Problem solved. It was indeed a board issue. I replaced the transistor, which had been replaced before with substitue for IRL5040N, the NTE variant (which I read here isn't as good) NTE2987. Replaced it with IRL5040N & thankfully things seem ok now. It was making me crazy!

Wish I would have seen this thread earlier, had the same exact problem with a Ripley's Believe it or Not a while back. Sure as shitski it was a NTE2987 causing the problem.

2 years later
#36 2 years ago
Quoted from robx46:

Problem solved. It was indeed a board issue.

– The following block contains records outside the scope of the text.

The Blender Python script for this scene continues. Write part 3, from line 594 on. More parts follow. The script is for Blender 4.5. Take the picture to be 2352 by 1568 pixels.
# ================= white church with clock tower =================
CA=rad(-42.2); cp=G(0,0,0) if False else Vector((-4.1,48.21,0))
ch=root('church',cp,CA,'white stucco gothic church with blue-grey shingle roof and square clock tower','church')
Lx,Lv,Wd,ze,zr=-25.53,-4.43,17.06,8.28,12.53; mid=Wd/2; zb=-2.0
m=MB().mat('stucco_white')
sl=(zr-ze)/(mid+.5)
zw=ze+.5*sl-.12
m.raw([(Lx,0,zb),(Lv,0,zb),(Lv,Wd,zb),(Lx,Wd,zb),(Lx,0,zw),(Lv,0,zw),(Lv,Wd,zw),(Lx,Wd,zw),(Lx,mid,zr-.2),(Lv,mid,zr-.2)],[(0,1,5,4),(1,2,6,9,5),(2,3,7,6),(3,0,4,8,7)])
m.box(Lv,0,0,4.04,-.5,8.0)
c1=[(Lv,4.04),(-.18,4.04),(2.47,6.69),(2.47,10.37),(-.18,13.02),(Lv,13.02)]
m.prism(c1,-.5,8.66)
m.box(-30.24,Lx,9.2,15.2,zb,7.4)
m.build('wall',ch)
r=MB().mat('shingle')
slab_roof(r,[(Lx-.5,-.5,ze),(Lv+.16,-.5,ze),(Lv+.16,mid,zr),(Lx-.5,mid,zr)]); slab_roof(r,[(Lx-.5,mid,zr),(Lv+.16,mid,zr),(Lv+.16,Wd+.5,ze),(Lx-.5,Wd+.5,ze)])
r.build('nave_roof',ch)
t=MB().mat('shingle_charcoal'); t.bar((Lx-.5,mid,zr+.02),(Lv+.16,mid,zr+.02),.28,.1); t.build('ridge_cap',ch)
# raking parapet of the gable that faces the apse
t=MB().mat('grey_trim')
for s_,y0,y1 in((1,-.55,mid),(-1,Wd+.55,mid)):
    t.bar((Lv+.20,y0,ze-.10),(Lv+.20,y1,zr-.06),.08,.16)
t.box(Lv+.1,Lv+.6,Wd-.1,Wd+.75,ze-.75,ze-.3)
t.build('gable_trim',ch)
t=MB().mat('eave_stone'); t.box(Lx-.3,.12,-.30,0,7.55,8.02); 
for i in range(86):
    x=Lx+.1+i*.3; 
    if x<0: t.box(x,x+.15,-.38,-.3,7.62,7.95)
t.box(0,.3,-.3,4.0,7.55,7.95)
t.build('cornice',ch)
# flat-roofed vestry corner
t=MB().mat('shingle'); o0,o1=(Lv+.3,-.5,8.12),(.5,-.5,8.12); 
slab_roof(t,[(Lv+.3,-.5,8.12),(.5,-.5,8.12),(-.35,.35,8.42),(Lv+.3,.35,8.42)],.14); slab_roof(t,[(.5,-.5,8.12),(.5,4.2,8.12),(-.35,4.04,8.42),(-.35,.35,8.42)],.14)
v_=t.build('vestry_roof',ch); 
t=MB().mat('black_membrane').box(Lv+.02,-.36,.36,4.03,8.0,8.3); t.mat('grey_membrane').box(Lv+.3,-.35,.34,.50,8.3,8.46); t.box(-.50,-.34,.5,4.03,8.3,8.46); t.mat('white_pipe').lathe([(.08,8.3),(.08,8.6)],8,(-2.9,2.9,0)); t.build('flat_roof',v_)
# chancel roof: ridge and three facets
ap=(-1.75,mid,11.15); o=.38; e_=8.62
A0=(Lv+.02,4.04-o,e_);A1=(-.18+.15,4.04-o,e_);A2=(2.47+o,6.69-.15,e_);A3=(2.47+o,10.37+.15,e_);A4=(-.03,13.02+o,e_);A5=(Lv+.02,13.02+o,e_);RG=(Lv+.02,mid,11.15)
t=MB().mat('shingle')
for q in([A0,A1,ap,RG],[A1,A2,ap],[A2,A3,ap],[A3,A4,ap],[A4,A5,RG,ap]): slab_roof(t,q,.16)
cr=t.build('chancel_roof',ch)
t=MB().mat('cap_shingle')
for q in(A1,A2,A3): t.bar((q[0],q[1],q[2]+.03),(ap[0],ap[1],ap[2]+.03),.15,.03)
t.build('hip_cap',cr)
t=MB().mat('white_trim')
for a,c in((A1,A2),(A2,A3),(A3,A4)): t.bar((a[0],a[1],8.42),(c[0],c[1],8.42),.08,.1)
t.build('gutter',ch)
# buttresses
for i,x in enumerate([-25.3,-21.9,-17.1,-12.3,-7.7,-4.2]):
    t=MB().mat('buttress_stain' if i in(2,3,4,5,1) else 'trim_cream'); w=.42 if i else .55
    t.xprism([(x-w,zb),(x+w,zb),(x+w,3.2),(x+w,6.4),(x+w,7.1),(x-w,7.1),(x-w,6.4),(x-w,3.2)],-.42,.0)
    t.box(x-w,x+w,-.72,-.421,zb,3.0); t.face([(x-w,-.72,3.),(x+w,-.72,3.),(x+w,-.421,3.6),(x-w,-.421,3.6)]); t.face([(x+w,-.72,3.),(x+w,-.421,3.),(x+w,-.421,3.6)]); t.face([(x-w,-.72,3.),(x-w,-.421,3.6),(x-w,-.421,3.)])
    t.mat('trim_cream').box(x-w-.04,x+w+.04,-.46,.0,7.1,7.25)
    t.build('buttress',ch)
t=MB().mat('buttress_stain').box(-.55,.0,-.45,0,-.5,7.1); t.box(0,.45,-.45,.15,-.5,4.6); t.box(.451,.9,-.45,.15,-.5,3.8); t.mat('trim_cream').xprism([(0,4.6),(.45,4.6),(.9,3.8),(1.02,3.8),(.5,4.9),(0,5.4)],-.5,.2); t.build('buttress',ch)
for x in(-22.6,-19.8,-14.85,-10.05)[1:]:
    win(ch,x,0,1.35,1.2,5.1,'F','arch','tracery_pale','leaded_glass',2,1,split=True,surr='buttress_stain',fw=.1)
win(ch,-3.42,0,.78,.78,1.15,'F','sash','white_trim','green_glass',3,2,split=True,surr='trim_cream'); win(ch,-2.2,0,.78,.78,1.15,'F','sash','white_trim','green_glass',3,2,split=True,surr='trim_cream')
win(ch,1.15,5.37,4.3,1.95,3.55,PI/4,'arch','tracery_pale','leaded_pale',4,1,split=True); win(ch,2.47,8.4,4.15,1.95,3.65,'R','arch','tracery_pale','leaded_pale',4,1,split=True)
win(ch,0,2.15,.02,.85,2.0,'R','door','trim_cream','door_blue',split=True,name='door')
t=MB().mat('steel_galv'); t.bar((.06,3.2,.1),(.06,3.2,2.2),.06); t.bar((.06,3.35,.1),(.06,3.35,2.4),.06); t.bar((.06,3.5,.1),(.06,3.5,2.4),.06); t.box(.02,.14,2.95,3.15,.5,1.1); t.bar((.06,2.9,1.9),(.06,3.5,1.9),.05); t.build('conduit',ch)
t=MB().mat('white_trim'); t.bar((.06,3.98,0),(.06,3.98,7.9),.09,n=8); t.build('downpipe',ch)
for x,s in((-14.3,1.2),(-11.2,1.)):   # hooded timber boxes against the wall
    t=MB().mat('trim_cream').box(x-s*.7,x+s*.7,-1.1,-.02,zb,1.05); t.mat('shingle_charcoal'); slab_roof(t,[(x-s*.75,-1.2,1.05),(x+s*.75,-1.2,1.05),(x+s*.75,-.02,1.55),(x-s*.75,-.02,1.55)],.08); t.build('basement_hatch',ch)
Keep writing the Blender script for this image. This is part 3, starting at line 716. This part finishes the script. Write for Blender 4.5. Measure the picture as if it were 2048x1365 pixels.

I replaced the transistor, which had been replaced before with substitue for IRL5040N, the NTE variant (which I read here isn't as good) NTE2987. Replaced it with IRL5040N & thankfully things seem ok now. It was making me crazy!

I'm having this same problem with my Ripley's. Do you have a link to that transistor perchance? Not finding on Pinball Life.

#37 2 years ago

do a search on Pinball life for irl540, you'll get here:

https://www.pinballlife.com/transistor-replacement-for-22ne10l.html

Resurrecting this thread is amusing, I've had three different weak flippers on three different Whitestar boards caused by previous work where someone substituted a transistor that 'worked' for a flipper driver... and it didn't work well enough.

'To really mess something up requires a technician.'

Make sure you use IRL540, and you won't be the source of a future technician pulling their hair out trying to figure out why the flipper is weak.

Good luck getting your flipper problem resolved!

#38 2 years ago

Excellent. Thanks

Quoted from PinRetail:

do a search on Pinball life for irl540, you'll get here:
https://www.pinballlife.com/transistor-replacement-for-22ne10l.html
Resurrecting this thread is amusing, I've had three different weak flippers on three different Whitestar boards caused by previous work where someone substituted a transistor that 'worked' for a flipper driver... and it didn't work well enough.
'To really mess something up requires a technician.'
Make sure you use IRL540, and you won't be the source of a future technician pulling their hair out trying to figure out why the flipper is weak.
Good luck getting your flipper problem resolved!